* **TASK TO CARRY OUT**
Give the number of lines in the listing below that include the word "parts", with nothing more.

START DATASET SECTION

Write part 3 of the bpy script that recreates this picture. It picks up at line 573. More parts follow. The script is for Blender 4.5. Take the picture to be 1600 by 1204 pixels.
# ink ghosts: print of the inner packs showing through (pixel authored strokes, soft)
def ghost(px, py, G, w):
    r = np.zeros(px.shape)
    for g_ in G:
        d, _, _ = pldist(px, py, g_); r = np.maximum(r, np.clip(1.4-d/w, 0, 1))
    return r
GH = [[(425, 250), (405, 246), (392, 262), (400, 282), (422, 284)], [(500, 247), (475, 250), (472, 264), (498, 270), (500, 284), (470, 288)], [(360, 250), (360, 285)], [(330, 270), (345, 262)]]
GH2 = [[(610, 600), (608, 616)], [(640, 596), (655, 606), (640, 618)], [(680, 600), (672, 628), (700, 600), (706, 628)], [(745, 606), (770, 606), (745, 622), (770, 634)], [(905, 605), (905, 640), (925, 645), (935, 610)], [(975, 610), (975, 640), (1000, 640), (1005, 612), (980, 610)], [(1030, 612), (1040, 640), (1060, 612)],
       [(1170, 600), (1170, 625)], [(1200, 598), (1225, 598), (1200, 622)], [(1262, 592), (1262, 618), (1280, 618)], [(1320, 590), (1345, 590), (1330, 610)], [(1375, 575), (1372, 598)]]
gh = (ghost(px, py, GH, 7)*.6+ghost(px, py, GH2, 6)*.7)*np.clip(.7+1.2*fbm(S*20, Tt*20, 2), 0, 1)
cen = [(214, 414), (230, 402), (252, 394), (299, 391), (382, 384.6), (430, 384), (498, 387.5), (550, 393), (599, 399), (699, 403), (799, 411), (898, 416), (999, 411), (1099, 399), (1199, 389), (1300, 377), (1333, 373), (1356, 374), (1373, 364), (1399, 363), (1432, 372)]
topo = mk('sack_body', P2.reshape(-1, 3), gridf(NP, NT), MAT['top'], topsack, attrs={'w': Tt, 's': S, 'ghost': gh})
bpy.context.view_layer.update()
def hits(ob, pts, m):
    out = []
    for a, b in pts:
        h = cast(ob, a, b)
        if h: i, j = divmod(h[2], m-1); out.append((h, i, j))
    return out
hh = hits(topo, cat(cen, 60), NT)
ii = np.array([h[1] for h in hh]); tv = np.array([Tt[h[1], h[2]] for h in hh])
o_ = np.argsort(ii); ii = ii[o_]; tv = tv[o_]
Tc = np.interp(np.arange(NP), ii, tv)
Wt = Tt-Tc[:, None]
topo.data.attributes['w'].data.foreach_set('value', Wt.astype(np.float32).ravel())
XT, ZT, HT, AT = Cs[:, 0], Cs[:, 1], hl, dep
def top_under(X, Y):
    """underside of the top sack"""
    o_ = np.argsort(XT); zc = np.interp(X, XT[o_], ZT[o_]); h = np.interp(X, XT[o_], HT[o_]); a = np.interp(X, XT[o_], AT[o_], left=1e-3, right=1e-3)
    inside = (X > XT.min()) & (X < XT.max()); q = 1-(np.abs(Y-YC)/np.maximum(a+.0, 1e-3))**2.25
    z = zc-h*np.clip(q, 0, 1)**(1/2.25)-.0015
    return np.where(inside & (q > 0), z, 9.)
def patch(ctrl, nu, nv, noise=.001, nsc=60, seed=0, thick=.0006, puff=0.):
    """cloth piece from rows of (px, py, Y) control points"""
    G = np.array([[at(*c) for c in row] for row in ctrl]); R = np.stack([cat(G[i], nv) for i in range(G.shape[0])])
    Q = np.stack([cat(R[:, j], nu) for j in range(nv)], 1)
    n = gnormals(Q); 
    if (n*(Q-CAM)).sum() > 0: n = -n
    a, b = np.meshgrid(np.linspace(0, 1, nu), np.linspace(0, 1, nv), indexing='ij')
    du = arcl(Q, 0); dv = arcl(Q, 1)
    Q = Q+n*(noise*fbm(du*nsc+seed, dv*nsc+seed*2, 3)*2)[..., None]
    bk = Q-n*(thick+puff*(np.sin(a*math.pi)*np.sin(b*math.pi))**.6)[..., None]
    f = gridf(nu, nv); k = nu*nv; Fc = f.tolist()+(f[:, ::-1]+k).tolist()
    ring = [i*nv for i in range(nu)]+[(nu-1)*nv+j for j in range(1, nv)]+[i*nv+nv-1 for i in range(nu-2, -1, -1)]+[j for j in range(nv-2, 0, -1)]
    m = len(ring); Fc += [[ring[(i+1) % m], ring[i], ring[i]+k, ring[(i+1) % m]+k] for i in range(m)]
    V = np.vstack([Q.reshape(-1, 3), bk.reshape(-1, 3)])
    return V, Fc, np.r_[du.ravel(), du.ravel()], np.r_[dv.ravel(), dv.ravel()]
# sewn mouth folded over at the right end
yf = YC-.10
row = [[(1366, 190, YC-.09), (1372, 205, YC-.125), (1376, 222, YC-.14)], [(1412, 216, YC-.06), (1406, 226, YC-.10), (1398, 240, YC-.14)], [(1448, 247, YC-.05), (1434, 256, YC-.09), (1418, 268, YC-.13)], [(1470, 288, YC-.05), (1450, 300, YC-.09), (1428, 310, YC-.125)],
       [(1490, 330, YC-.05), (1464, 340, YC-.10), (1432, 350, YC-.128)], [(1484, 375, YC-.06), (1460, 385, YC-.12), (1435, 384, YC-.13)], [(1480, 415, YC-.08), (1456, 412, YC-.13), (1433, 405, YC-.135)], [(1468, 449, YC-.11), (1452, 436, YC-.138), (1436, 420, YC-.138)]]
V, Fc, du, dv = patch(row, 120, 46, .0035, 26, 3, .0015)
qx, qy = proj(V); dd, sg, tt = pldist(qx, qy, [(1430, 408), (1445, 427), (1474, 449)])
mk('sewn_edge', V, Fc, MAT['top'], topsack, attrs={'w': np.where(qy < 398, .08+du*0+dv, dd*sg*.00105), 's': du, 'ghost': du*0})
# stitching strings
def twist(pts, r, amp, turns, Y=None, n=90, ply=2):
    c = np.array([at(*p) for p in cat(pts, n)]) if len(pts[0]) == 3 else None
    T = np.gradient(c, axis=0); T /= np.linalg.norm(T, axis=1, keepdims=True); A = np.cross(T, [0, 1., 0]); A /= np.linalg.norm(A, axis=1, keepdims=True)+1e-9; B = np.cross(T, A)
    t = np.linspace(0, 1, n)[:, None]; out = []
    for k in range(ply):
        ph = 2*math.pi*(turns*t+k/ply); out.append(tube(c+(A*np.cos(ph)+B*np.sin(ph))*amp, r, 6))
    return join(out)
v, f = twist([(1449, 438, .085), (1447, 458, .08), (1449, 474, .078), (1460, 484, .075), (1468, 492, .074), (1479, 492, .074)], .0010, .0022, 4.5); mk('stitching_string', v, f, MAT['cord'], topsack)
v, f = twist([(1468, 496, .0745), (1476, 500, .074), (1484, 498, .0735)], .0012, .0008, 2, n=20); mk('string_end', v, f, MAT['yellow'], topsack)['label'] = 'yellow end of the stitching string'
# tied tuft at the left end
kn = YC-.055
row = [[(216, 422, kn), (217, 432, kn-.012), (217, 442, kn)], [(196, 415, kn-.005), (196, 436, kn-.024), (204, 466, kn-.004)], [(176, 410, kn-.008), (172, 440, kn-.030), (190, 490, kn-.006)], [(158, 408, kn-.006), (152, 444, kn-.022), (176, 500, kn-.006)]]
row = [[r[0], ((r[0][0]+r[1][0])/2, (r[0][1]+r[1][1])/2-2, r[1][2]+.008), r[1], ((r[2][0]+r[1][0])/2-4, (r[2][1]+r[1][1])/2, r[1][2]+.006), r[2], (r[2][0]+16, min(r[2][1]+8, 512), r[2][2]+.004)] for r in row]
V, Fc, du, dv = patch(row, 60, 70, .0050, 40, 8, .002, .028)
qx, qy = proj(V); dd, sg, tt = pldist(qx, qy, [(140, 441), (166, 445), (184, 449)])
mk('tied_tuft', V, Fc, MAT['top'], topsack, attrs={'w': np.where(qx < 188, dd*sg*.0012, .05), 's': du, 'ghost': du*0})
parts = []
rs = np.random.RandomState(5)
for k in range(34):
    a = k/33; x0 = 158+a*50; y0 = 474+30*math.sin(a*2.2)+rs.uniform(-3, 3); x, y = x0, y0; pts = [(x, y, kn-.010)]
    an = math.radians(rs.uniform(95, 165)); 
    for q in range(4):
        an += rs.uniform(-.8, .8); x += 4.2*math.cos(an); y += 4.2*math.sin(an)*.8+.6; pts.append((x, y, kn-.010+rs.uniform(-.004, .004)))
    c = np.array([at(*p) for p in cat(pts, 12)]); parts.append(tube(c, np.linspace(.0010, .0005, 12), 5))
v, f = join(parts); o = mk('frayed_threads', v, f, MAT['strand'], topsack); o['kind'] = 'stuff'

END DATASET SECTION

* **RESPONSE TO THE EXERCISE**
4